Ermita de la Virgen del Carmen de Rioferreiro.
Then faint outline of castle walls appear in front of me. It is the Castillo de Cornatel and whoever ghost is keeping watch from the walls will have a hard time see me coming. You can shorten the walk today by taking the road from the small Ermita de la Virgen del Carmen de Rioferreiros instead of the path going through Villavieja. Fernando and Andres did that, but that would make you miss out on this hilltop castle.
Cliffs in the fog.
Dissolving cliffs with no views.
The origins of this castle is disputed, but the belief is that it was a place of a Roman military detachment, given the close proximity to the auriferous hills of Las Medulas. The castle is open to public, but when I walk up to the castle gate I found it locked. From an outcrop that is also a mirador, there are good views of the castle, even in the fog, but the surroundings are hidden. An eerie feeling surrounds the castle now.
The Camino after Villavieja.
Watching clouds or fog lift is almost always a wonderful thing to behold. It is like seeing something coming to life, as the surroundings around you becomes visible again, returning to life. The winter way follows the road down from the castle, and on the way I suddenly finds myself underneath the clouds. I can see the road ahead of me now. As it winds down towards the valley floor, with the castle still obscured. I am so overjoyed that instead of following the road and the Camino down, I keep on walking on a road keeping the altitude, wanting to see more of the landscape from above. It is nice, and it gets even better when the clouds disappear altogether, as in a rush to get away. The Castillo de Cornatel then stands visible in all its forgotten glory at the top of its hill. A tiny part of me even consider going back up to it, but i leave it be, happy to experience this part of the Camino good weather too.
Castle walls in fog.
Castillo de Cornatel.
The change is absolute when I walk into Borrenes, where I find a place for lunch. Eating a traditional galician dish, caldo gallego. This is a village that many of those that walk the Invierno stops at the first day. Borrenes looks like more traditional Camino stop than the other other villages or hamlets passed by so far. I let the owner of the café fix a place to stay for me in Las Medulas, mostly out of own generosity.

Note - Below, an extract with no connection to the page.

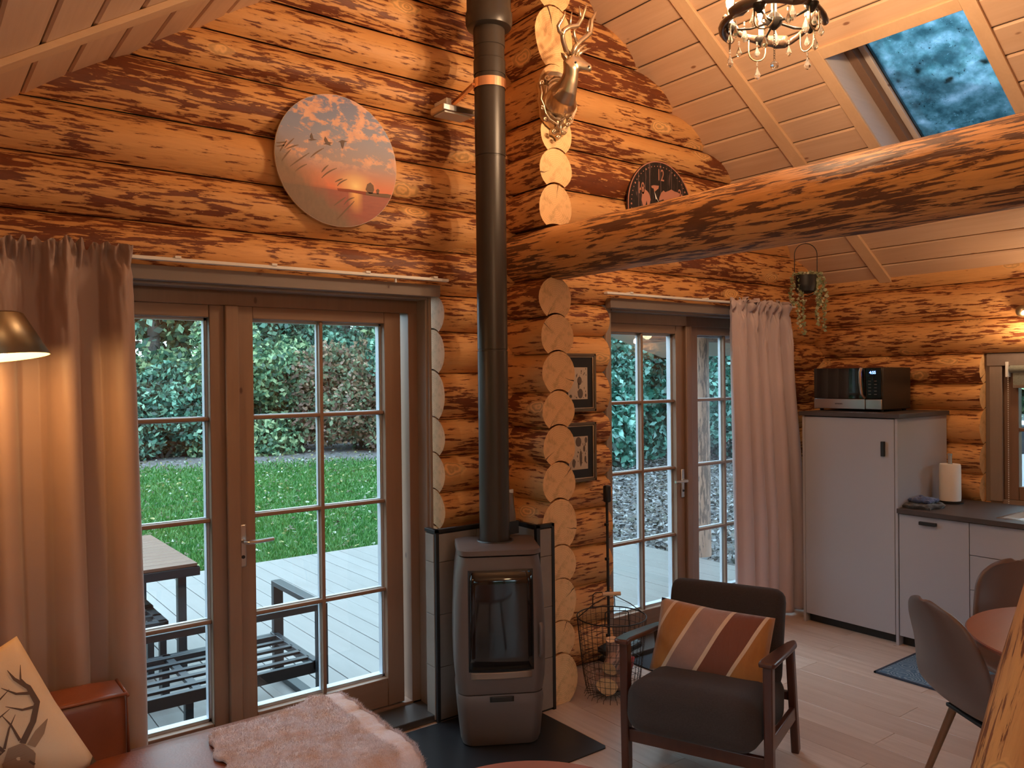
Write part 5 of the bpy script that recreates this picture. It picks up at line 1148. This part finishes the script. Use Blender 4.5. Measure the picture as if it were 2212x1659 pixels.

The fog is lifting, view down towards the valley underneath the clouds.
View of the surrounding landscape below Castillo de Cornatel, Borrenes in the centre of the picture.
From Borrenes there is still 7km to walk before I will arrive in Las Medulas, and with the change of weather, there is also a change of temperature. It suddenly became hot. There is a huge sight in Las Medulas that is a must-see, so I want to have good time there to look at it. I quicken my pace, but it is hard given the now warm weather. Also going upwards, a pleasant walk with the cliffs of Las Medulas coming closer and closer.
Looking back at the Castillo de Cornatel, now visible at the top of its hilltop location.
It is off-season in Las Medulas, so when I arrive at the otherwise busy place, I find it quiet. When I find my accomodation however, Casa Socorro, the host has not heard anything about my 'reservation' and ask for the name of who made the reservation. Of course, I forgot to ask the name of the host of the café in Borrenes, but he lets me get a room anyway. It is a clean and nice place, that looks more like a personal home than an accommodation.
In Borrenes.
Then I go visit the amazing site Las Medulas is known for, the remains of the hills after the gold mining operation the Romans did here. I will cover my visit in a separate blog post.
The church in Las Medulas.
In the evening, I eat a quite good dinner at the Hostal Rural Agoga. Feeling so satisfied with the day, even with the fog, I find it a perfect excuse to celebrate it with a liqueur de café. I get a glass that contains three times more than I usually have got. On the way back, I feel tipsy (I had quite a lot of wine too, included in the dinner). A great day, truly.
Cliffs of Las Medulas fiery red in the sunset.